We didn’t receive the information we needed on time,” said Medeiros. “Similar to [Tri-Town Against Racism], we didn’t receive [written stipulations regarding content] on time.”

According to Costa, he still plans to pursue the construction of the pro-freedom and pro-family little free libraries.


Medeiros said the decision to approve Tri-Town Against Racism’s Little Free Diverse Library was made in January 2021, before any current library trustees or Library Director Kristen Cardoso joined the board.


“It’s curious to me why once people started complaining that they didn’t like our flag, then suddenly there’s all of these issues that weren’t hammered out ahead of time,” said Noyce, addressing the Board of Library Trustees. “I would say that’s on you.”


In July, a diversity flag that flew on the Little Free Diverse Library was removed following the adoption of a new flag policy by the Rochester Select Board on July 10. The Board of Library Trustees adopted the town’s flag policy during Thursday’s meeting.


According to the flag policy, only certain flags can be flown on town flagpoles “to keep it simple,” said Rochester Town Administrator Glenn Cannon.

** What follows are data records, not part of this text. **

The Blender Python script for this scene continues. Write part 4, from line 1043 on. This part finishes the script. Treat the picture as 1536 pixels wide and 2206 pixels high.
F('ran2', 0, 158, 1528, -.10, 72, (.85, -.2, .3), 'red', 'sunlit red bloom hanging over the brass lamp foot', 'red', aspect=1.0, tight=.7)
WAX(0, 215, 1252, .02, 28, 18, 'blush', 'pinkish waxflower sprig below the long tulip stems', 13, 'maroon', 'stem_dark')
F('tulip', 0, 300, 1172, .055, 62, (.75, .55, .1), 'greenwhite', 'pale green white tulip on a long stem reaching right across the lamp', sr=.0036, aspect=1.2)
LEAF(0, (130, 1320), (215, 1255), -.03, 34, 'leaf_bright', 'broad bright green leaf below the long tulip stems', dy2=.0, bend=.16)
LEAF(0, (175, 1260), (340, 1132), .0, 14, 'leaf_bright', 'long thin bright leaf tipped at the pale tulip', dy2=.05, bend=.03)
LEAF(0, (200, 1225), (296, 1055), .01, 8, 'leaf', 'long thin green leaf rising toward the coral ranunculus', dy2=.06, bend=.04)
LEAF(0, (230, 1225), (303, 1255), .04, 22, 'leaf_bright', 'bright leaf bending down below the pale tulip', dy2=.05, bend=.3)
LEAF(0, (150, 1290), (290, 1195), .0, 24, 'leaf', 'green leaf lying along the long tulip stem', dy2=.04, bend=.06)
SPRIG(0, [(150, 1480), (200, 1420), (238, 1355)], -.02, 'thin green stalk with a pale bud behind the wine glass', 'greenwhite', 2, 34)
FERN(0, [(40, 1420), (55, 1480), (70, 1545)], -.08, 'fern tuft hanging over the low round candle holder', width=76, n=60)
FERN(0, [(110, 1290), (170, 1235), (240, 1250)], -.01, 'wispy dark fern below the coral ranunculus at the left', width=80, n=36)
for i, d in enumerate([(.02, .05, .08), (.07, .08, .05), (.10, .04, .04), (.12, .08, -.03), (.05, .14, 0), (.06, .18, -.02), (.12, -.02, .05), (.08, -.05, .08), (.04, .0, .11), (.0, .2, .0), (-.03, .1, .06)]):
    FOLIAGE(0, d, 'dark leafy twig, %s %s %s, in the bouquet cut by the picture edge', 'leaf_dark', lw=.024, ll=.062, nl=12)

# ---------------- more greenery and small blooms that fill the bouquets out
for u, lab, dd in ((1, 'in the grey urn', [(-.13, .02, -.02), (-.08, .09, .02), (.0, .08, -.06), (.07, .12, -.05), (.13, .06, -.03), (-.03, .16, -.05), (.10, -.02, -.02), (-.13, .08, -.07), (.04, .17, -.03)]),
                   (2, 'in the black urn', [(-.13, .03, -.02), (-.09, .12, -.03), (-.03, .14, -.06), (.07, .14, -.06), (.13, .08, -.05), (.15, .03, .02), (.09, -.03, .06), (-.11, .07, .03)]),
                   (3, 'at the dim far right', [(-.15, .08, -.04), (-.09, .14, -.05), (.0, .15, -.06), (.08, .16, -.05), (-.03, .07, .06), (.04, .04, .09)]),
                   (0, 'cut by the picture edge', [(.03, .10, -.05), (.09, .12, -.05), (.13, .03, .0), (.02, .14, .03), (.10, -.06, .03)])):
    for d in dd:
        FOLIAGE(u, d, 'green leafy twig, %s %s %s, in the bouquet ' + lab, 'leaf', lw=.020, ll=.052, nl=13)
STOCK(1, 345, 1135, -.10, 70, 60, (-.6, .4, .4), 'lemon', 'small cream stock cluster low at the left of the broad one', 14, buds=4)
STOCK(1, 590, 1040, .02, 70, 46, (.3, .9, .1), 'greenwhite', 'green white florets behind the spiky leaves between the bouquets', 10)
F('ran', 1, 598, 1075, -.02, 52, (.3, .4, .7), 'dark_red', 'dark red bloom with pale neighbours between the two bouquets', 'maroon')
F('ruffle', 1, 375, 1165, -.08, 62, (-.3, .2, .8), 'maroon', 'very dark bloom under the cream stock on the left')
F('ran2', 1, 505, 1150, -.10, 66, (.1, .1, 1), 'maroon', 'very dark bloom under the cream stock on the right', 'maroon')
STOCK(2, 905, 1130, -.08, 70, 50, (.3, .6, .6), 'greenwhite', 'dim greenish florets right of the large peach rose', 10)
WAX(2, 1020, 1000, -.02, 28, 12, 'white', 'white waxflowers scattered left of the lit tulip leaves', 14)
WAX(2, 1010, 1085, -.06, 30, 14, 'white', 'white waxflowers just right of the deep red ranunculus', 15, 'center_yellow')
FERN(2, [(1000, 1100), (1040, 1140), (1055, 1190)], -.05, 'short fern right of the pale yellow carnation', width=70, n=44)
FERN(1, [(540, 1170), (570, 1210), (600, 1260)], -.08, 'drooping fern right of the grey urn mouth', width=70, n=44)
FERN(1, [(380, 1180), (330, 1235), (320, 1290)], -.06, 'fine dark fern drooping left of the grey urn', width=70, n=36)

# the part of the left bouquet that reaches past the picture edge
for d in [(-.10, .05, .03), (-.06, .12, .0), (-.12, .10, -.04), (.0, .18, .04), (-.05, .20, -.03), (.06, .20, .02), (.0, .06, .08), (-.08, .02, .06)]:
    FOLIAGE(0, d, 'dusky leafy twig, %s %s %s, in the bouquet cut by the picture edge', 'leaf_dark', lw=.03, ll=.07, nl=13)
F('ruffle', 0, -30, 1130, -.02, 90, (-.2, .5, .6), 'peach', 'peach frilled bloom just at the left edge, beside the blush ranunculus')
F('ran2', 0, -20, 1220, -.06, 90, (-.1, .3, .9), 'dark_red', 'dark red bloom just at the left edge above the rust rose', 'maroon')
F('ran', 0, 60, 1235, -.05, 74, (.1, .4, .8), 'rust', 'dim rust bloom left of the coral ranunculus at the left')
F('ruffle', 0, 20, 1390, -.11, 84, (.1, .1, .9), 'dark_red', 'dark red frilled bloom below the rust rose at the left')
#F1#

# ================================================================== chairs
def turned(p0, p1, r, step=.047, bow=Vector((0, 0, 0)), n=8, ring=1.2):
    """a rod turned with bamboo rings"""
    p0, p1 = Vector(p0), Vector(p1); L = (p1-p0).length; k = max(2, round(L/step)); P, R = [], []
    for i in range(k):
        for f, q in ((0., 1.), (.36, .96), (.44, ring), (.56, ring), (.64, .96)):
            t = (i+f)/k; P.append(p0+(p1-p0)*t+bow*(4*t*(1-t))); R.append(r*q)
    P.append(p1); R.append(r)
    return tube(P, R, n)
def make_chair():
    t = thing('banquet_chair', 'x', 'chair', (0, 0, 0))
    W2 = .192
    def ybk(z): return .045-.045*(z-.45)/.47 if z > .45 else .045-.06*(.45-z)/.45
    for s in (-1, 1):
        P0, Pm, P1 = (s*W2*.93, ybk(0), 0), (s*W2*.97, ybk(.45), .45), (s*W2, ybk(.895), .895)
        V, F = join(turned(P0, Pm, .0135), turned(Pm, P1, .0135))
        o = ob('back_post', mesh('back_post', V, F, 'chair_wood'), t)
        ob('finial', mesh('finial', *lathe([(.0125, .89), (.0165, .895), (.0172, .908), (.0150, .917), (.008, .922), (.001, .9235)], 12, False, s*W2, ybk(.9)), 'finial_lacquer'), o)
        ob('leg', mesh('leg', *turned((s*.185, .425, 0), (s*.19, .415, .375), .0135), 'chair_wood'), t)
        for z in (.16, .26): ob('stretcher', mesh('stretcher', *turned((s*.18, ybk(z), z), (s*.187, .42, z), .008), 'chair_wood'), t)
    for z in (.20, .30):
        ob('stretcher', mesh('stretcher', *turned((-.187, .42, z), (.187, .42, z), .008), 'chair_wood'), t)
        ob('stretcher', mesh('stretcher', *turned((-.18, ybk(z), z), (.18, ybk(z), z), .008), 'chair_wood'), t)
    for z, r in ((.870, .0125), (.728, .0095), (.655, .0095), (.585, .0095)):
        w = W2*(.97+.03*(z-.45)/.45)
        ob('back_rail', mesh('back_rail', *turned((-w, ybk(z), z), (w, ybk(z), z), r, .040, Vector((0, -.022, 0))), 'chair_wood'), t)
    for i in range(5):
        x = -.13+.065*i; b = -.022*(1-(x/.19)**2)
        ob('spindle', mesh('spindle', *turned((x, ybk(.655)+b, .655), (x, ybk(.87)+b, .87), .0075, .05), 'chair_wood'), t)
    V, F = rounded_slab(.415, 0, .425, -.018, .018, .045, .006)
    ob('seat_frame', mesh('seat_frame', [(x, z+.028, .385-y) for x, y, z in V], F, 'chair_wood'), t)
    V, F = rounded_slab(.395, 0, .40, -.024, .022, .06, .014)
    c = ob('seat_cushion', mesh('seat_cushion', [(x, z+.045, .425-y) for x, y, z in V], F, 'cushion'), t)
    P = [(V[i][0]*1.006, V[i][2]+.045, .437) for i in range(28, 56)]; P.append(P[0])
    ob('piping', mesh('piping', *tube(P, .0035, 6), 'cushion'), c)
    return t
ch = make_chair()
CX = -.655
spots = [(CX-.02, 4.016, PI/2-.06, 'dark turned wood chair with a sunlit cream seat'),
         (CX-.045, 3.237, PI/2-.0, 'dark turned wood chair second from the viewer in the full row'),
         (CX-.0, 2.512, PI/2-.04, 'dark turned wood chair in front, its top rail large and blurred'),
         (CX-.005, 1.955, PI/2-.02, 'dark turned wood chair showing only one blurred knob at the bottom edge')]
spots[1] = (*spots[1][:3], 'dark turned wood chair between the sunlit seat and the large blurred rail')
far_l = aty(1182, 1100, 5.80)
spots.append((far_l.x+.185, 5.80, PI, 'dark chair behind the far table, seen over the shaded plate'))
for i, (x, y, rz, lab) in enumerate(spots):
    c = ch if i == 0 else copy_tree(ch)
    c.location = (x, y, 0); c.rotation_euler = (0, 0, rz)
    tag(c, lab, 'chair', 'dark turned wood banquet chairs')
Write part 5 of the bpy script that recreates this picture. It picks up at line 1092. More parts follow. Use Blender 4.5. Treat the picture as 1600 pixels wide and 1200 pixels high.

The flags are: The United States flag, the Massachusetts state flag, the Rochester town flag, the POW flag and official flags of United States military branches, according to the policy.

“It’s [on] you to stick to what you decided, what you allowed, what you helped us to celebrate instead of backtracking now because there’s people here that are offended in some way by it,” said Noyce, addressing the Board of Library Trustees. “All of this is so disingenuous, and frankly, really embarrassing for the town of Rochester.”


Noyce said Tri-Town Against Racism will “pursue different avenues” for its Little Free Diverse Library.


“I’m hoping the town would offer us a place for the library that might be accessible to people. I think having it on town property sends a positive message to the community,” she said. “If not, we’ll take it from there, but it will be in Rochester.”